WHAT IS ASKED.
Leave the pictures out. Return all other data exactly.

########

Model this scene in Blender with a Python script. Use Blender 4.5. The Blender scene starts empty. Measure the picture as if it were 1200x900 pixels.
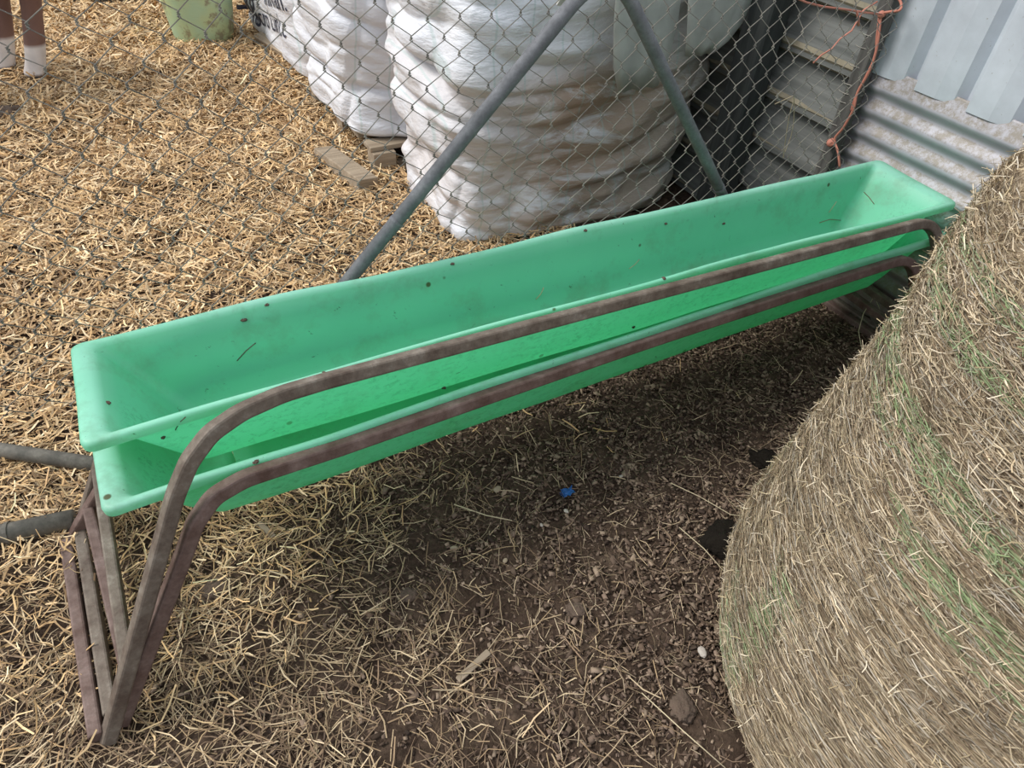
import bpy, bmesh, math, random
import numpy as np
from mathutils import Vector, Matrix
from mathutils.bvhtree import BVHTree

random.seed(7)
rng = np.random.default_rng(11)
COL = bpy.context.scene.collection
PI = math.pi

# ------------------------------------------------------------------ helpers
def link(o, parent=None):
    COL.objects.link(o)
    if parent: o.parent = parent
    return o

def tag(o, label=None, cat=None, group=None, kind=None):
    if label: o['label'] = label
    if cat: o['category'] = cat
    if group: o['group'] = group
    if kind: o['kind'] = kind
    return o

def empty(name, loc=(0, 0, 0), rz=0):
    o = bpy.data.objects.new(name, None); o.empty_display_size = .05
    o.location = loc; o.rotation_euler = (0, 0, rz)
    return link(o)

def mesh_obj(name, verts, faces, mat, parent=None, smooth=False, loc=(0, 0, 0)):
    me = bpy.data.meshes.new(name)
    me.from_pydata([tuple(map(float, v)) for v in verts], [], [tuple(map(int, f)) for f in faces])
    me.materials.append(mat)
    if smooth: me.polygons.foreach_set('use_smooth', [True] * len(me.polygons))
    me.update()
    o = bpy.data.objects.new(name, me); o.location = loc
    return link(o, parent)

def big_mesh(name, V, F, mat, col=None, parent=None, smooth=False):
    """V (n,3), F (m,4) numpy"""
    me = bpy.data.meshes.new(name)
    k = F.shape[1]
    me.vertices.add(len(V)); me.vertices.foreach_set('co', V.astype(np.float32).ravel())
    me.loops.add(F.size); me.loops.foreach_set('vertex_index', F.astype(np.int32).ravel())
    me.polygons.add(len(F)); me.polygons.foreach_set('loop_start', (np.arange(len(F)) * k).astype(np.int32))
    try: me.polygons.foreach_set('loop_total', np.full(len(F), k, np.int32))
    except Exception: pass
    if col is not None:
        a = me.attributes.new('Col', 'FLOAT_COLOR', 'POINT')
        c4 = np.ones((len(V), 4), np.float32); c4[:, :3] = col
        a.data.foreach_set('color', c4.ravel())
    me.materials.append(mat)
    me.update(calc_edges=True); me.validate()
    if smooth: me.polygons.foreach_set('use_smooth', [True] * len(me.polygons))
    return link(bpy.data.objects.new(name, me), parent)

def hash3(ix, iy, iz, s=0):
    h = (ix * 374761393 + iy * 668265263 + iz * 2147483647 + s * 974634777) & 0xFFFFFFFF
    h = ((h ^ (h >> 13)) * 1274126177) & 0xFFFFFFFF
    h = h ^ (h >> 16)
    return (h & 0xFFFF) / 65535.0

def noise(p, s=0):
    p = np.asarray(p, float)
    i = np.floor(p).astype(np.int64); f = p - i; f = f * f * (3 - 2 * f)
    r = 0
    for a in (0, 1):
        for b in (0, 1):
            for c in (0, 1):
                w = (f[..., 0] if a else 1 - f[..., 0]) * (f[..., 1] if b else 1 - f[..., 1]) * (f[..., 2] if c else 1 - f[..., 2])
                r = r + w * hash3(i[..., 0] + a, i[..., 1] + b, i[..., 2] + c, s)
    return r

def fbm(p, o=3, s=0):
    p = np.asarray(p, float); r = 0; w = .5; t = 0
    for k in range(o):
        r = r + w * noise(p * (2 ** k), s + k); t += w; w *= .5
    return r / t

def n2(x, y, sc, o=3, s=0):
    x, y = np.asarray(x, float), np.asarray(y, float)
    return fbm(np.stack([x * sc, y * sc, np.zeros_like(x) + .5], -1), o, s)

# ------------------------------------------------------------------ materials
class M:
    def __init__(s, name):
        s.m = bpy.data.materials.new(name); s.m.use_nodes = True
        s.t = s.m.node_tree; s.b = s.t.nodes['Principled BSDF']; s.out = s.t.nodes['Material Output']
    def n(s, typ, **kw):
        x = s.t.nodes.new(typ)
        for k, v in kw.items():
            if k.startswith('i_'): x.inputs[k[2:].replace('_', ' ')].default_value = v
            else: setattr(x, k, v)
        return x
    def l(s, a, b): s.t.links.new(a, b)
    def coords(s, scale=(1, 1, 1), which='Object'):
        tc = s.n('ShaderNodeTexCoord'); mp = s.n('ShaderNodeMapping'); mp.inputs['Scale'].default_value = scale
        s.l(tc.outputs[which], mp.inputs[0]); return mp.outputs[0]
    def noise(s, scale=5, detail=4, co=None, rough=.55, dist=0):
        x = s.n('ShaderNodeTexNoise'); x.inputs['Scale'].default_value = scale; x.inputs['Detail'].default_value = detail
        x.inputs['Roughness'].default_value = rough; x.inputs['Distortion'].default_value = dist
        if co is not None: s.l(co, x.inputs['Vector'])
        return x.outputs['Fac']
    def ramp(s, fac, stops):
        r = s.n('ShaderNodeValToRGB'); e = r.color_ramp.elements
        while len(e) < len(stops): e.new(.5)
        for i, (p, c) in enumerate(stops):
            e[i].position = p; e[i].color = (c[0], c[1], c[2], 1) if isinstance(c, (tuple, list)) else (c, c, c, 1)
        s.l(fac, r.inputs[0]); return r.outputs[0]
    def mix(s, fac, a, b, mode='MIX'):
        x = s.n('ShaderNodeMix', data_type='RGBA', blend_type=mode)
        for sock, v in ((0, fac), (6, a), (7, b)):
            if isinstance(v, (int, float)): x.inputs[sock].default_value = v
            elif isinstance(v, tuple): x.inputs[sock].default_value = (*v, 1)
            else: s.l(v, x.inputs[sock])
        return x.outputs[2]
    def base(s, c):
        if isinstance(c, tuple): s.b.inputs['Base Color'].default_value = (*c, 1)
        else: s.l(c, s.b.inputs['Base Color'])
    def rough(s, v): s.b.inputs['Roughness'].default_value = v
    def metal(s, v): s.b.inputs['Metallic'].default_value = v
    def spec(s, v): s.b.inputs['Specular IOR Level'].default_value = v
    def bump(s, h, strength=.3, dist=.01):
        b = s.n('ShaderNodeBump'); b.inputs['Strength'].default_value = strength; b.inputs['Distance'].default_value = dist
        s.l(h, b.inputs['Height']); s.l(b.outputs[0], s.b.inputs['Normal'])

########

RESULT.
Model this scene in Blender with a Python script. Use Blender 4.5. The Blender scene starts empty. Measure the picture as if it were 1200x900 pixels.
import bpy, bmesh, math, random
import numpy as np
from mathutils import Vector, Matrix
from mathutils.bvhtree import BVHTree

random.seed(7)
rng = np.random.default_rng(11)
COL = bpy.context.scene.collection
PI = math.pi

# ------------------------------------------------------------------ helpers
def link(o, parent=None):
    COL.objects.link(o)
    if parent: o.parent = parent
    return o

def tag(o, label=None, cat=None, group=None, kind=None):
    if label: o['label'] = label
    if cat: o['category'] = cat
    if group: o['group'] = group
    if kind: o['kind'] = kind
    return o

def empty(name, loc=(0, 0, 0), rz=0):
    o = bpy.data.objects.new(name, None); o.empty_display_size = .05
    o.location = loc; o.rotation_euler = (0, 0, rz)
    return link(o)

def mesh_obj(name, verts, faces, mat, parent=None, smooth=False, loc=(0, 0, 0)):
    me = bpy.data.meshes.new(name)
    me.from_pydata([tuple(map(float, v)) for v in verts], [], [tuple(map(int, f)) for f in faces])
    me.materials.append(mat)
    if smooth: me.polygons.foreach_set('use_smooth', [True] * len(me.polygons))
    me.update()
    o = bpy.data.objects.new(name, me); o.location = loc
    return link(o, parent)

def big_mesh(name, V, F, mat, col=None, parent=None, smooth=False):
    """V (n,3), F (m,4) numpy"""
    me = bpy.data.meshes.new(name)
    k = F.shape[1]
    me.vertices.add(len(V)); me.vertices.foreach_set('co', V.astype(np.float32).ravel())
    me.loops.add(F.size); me.loops.foreach_set('vertex_index', F.astype(np.int32).ravel())
    me.polygons.add(len(F)); me.polygons.foreach_set('loop_start', (np.arange(len(F)) * k).astype(np.int32))
    try: me.polygons.foreach_set('loop_total', np.full(len(F), k, np.int32))
    except Exception: pass
    if col is not None:
        a = me.attributes.new('Col', 'FLOAT_COLOR', 'POINT')
        c4 = np.ones((len(V), 4), np.float32); c4[:, :3] = col
        a.data.foreach_set('color', c4.ravel())
    me.materials.append(mat)
    me.update(calc_edges=True); me.validate()
    if smooth: me.polygons.foreach_set('use_smooth', [True] * len(me.polygons))
    return link(bpy.data.objects.new(name, me), parent)

def hash3(ix, iy, iz, s=0):
    h = (ix * 374761393 + iy * 668265263 + iz * 2147483647 + s * 974634777) & 0xFFFFFFFF
    h = ((h ^ (h >> 13)) * 1274126177) & 0xFFFFFFFF
    h = h ^ (h >> 16)
    return (h & 0xFFFF) / 65535.0

def noise(p, s=0):
    p = np.asarray(p, float)
    i = np.floor(p).astype(np.int64); f = p - i; f = f * f * (3 - 2 * f)
    r = 0
    for a in (0, 1):
        for b in (0, 1):
            for c in (0, 1):
                w = (f[..., 0] if a else 1 - f[..., 0]) * (f[..., 1] if b else 1 - f[..., 1]) * (f[..., 2] if c else 1 - f[..., 2])
                r = r + w * hash3(i[..., 0] + a, i[..., 1] + b, i[..., 2] + c, s)
    return r

def fbm(p, o=3, s=0):
    p = np.asarray(p, float); r = 0; w = .5; t = 0
    for k in range(o):
        r = r + w * noise(p * (2 ** k), s + k); t += w; w *= .5
    return r / t

def n2(x, y, sc, o=3, s=0):
    x, y = np.asarray(x, float), np.asarray(y, float)
    return fbm(np.stack([x * sc, y * sc, np.zeros_like(x) + .5], -1), o, s)

# ------------------------------------------------------------------ materials
class M:
    def __init__(s, name):
        s.m = bpy.data.materials.new(name); s.m.use_nodes = True
        s.t = s.m.node_tree; s.b = s.t.nodes['Principled BSDF']; s.out = s.t.nodes['Material Output']
    def n(s, typ, **kw):
        x = s.t.nodes.new(typ)
        for k, v in kw.items():
            if k.startswith('i_'): x.inputs[k[2:].replace('_', ' ')].default_value = v
            else: setattr(x, k, v)
        return x
    def l(s, a, b): s.t.links.new(a, b)
    def coords(s, scale=(1, 1, 1), which='Object'):
        tc = s.n('ShaderNodeTexCoord'); mp = s.n('ShaderNodeMapping'); mp.inputs['Scale'].default_value = scale
        s.l(tc.outputs[which], mp.inputs[0]); return mp.outputs[0]
    def noise(s, scale=5, detail=4, co=None, rough=.55, dist=0):
        x = s.n('ShaderNodeTexNoise'); x.inputs['Scale'].default_value = scale; x.inputs['Detail'].default_value = detail
        x.inputs['Roughness'].default_value = rough; x.inputs['Distortion'].default_value = dist
        if co is not None: s.l(co, x.inputs['Vector'])
        return x.outputs['Fac']
    def ramp(s, fac, stops):
        r = s.n('ShaderNodeValToRGB'); e = r.color_ramp.elements
        while len(e) < len(stops): e.new(.5)
        for i, (p, c) in enumerate(stops):
            e[i].position = p; e[i].color = (c[0], c[1], c[2], 1) if isinstance(c, (tuple, list)) else (c, c, c, 1)
        s.l(fac, r.inputs[0]); return r.outputs[0]
    def mix(s, fac, a, b, mode='MIX'):
        x = s.n('ShaderNodeMix', data_type='RGBA', blend_type=mode)
        for sock, v in ((0, fac), (6, a), (7, b)):
            if isinstance(v, (int, float)): x.inputs[sock].default_value = v
            elif isinstance(v, tuple): x.inputs[sock].default_value = (*v, 1)
            else: s.l(v, x.inputs[sock])
        return x.outputs[2]
    def base(s, c):
        if isinstance(c, tuple): s.b.inputs['Base Color'].default_value = (*c, 1)
        else: s.l(c, s.b.inputs['Base Color'])
    def rough(s, v): s.b.inputs['Roughness'].default_value = v
    def metal(s, v): s.b.inputs['Metallic'].default_value = v
    def spec(s, v): s.b.inputs['Specular IOR Level'].default_value = v
    def bump(s, h, strength=.3, dist=.01):
        b = s.n('ShaderNodeBump'); b.inputs['Strength'].default_value = strength; b.inputs['Distance'].default_value = dist
        s.l(h, b.inputs['Height']); s.l(b.outputs[0], s.b.inputs['Normal'])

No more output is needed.